The federal monopoly model changes competitive dynamics by standardising platform requirements and eliminating state-level regulatory capture. Smaller platforms gain access to national liquidity pools without navigating state licensing regimes, while established operators lose the barrier-to-entry advantage of compliance infrastructure. The CFTC’s approval of 1,600 event contracts in 2025 — compared to an average of five per year from 2006 to 2020, per Federal Register data — signals regulatory encouragement rather than restriction.

Policy Signal and Agency Positioning

Selig’s litigation strategy reflects a deliberate policy choice: prioritise market development over deference to state consumer protection mandates. The CFTC withdrew a proposed rulemaking in February 2026, then published an Advance Notice of Proposed Rulemaking in March seeking industry comment on event contract standards — a procedural reset that buys time while courts establish preemption precedent. Comments close April 30, 2026, four days from today.

Context

The CFTC’s assertion of exclusive jurisdiction relies on the Commodity Exchange Act’s designation of “all services, rights, and interests” in commodities as under federal oversight.

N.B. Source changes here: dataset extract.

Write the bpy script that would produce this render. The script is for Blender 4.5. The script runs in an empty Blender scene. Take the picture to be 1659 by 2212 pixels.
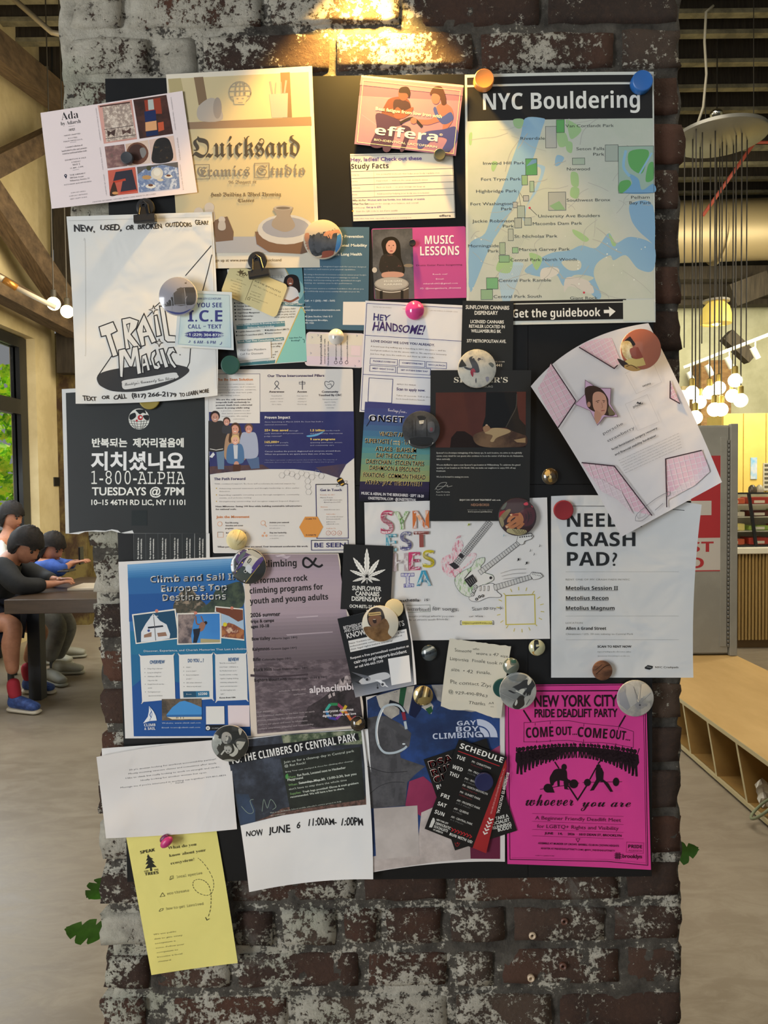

State gambling laws, which predate the CEA, traditionally applied to wagers lacking economic purpose beyond speculation. The legal question is whether prediction markets — which generate price discovery and aggregate information — function as commodity derivatives or gambling vehicles. The Third Circuit’s Kalshi ruling favoured the former interpretation, but Supreme Court review remains possible if circuit courts split.

The political dimension is unmistakable. Chairman Selig’s public statements emphasise limiting state authority rather than protecting consumers from speculative harm — a marked departure from traditional regulatory rhetoric. “Congress has entrusted the CFTC with the sole authority to regulate commodity derivatives markets, including prediction markets. To any state that seeks to nullify federal law and seize authority over these markets, I say again: we will see you in court,” Selig said in an April 24 statement. The framing positions state regulators as obstructionists rather than partners, signalling Washington’s intent to centralise oversight regardless of federalism concerns.

What to Watch

The Southern District of New York will likely rule on preliminary injunction motions within 60 days, establishing whether New York can continue enforcement while litigation proceeds. A ruling against New York would effectively codify federal preemption in the Second Circuit, covering major financial centres. Conversely, a state victory invites Supreme Court intervention to resolve circuit splits — a multi-year timeline that leaves platforms in regulatory limbo.

Key Takeaways
  • Outcome determines whether prediction markets operate under federal commodity law or state gambling frameworks — affecting platform access, liquidity, and compliance costs.
  • CFTC’s four concurrent state lawsuits signal coordinated preemption strategy, not isolated dispute — expect similar suits if additional states challenge federal authority.
  • April 30, 2026 comment deadline on CFTC rulemaking provides industry input window while courts establish jurisdictional precedent.
  • Circuit court split between Third Circuit (pro-preemption) and potential Second Circuit ruling creates Supreme Court review pathway — resolution unlikely before 2027.

Platform operators face a binary scenario: either the CFTC prevails and prediction markets become a federally regulated asset class with national market access, or states retain concurrent authority and operators navigate fragmented compliance regimes that mirror online gaming’s state-by-state licensing model. The regulatory structure will determine whether institutional appetite translates into sustained liquidity. Chairman Selig’s willingness to litigate against multiple states simultaneously indicates the agency views this as a definitional battle over the CFTC’s future scope, not a negotiable question of cooperative federalism.